▶ _DATA SECTION_:
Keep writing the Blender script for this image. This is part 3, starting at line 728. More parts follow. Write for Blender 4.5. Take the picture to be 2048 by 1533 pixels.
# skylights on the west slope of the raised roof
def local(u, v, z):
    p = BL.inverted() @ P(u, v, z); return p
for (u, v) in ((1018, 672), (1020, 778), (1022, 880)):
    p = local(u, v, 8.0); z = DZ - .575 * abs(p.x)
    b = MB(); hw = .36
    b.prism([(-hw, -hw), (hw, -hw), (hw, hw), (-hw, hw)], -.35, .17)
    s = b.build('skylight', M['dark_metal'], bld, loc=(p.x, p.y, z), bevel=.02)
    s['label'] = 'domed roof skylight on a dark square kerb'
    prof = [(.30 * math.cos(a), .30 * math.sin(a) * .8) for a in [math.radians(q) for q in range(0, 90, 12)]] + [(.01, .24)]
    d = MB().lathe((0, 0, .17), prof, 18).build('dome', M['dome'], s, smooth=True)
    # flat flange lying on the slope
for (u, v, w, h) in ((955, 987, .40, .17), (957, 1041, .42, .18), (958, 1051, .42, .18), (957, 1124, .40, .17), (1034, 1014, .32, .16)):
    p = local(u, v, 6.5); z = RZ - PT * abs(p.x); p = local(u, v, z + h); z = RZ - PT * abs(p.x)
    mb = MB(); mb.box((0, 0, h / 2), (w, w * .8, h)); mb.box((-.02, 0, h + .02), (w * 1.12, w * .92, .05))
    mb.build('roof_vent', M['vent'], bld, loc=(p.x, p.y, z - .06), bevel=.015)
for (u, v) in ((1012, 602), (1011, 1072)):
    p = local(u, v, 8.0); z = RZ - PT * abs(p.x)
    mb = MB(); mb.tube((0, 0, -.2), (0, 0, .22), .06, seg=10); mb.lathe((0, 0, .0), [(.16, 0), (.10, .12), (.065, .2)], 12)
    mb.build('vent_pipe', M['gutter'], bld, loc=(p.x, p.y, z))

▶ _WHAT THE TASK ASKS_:
Retype the listing. Match it exactly.

▶ _FINAL ANSWER_:
Keep writing the Blender script for this image. This is part 3, starting at line 728. More parts follow. Write for Blender 4.5. Take the picture to be 2048 by 1533 pixels.
# skylights on the west slope of the raised roof
def local(u, v, z):
    p = BL.inverted() @ P(u, v, z); return p
for (u, v) in ((1018, 672), (1020, 778), (1022, 880)):
    p = local(u, v, 8.0); z = DZ - .575 * abs(p.x)
    b = MB(); hw = .36
    b.prism([(-hw, -hw), (hw, -hw), (hw, hw), (-hw, hw)], -.35, .17)
    s = b.build('skylight', M['dark_metal'], bld, loc=(p.x, p.y, z), bevel=.02)
    s['label'] = 'domed roof skylight on a dark square kerb'
    prof = [(.30 * math.cos(a), .30 * math.sin(a) * .8) for a in [math.radians(q) for q in range(0, 90, 12)]] + [(.01, .24)]
    d = MB().lathe((0, 0, .17), prof, 18).build('dome', M['dome'], s, smooth=True)
    # flat flange lying on the slope
for (u, v, w, h) in ((955, 987, .40, .17), (957, 1041, .42, .18), (958, 1051, .42, .18), (957, 1124, .40, .17), (1034, 1014, .32, .16)):
    p = local(u, v, 6.5); z = RZ - PT * abs(p.x); p = local(u, v, z + h); z = RZ - PT * abs(p.x)
    mb = MB(); mb.box((0, 0, h / 2), (w, w * .8, h)); mb.box((-.02, 0, h + .02), (w * 1.12, w * .92, .05))
    mb.build('roof_vent', M['vent'], bld, loc=(p.x, p.y, z - .06), bevel=.015)
for (u, v) in ((1012, 602), (1011, 1072)):
    p = local(u, v, 8.0); z = RZ - PT * abs(p.x)
    mb = MB(); mb.tube((0, 0, -.2), (0, 0, .22), .06, seg=10); mb.lathe((0, 0, .0), [(.16, 0), (.10, .12), (.065, .2)], 12)
    mb.build('vent_pipe', M['gutter'], bld, loc=(p.x, p.y, z))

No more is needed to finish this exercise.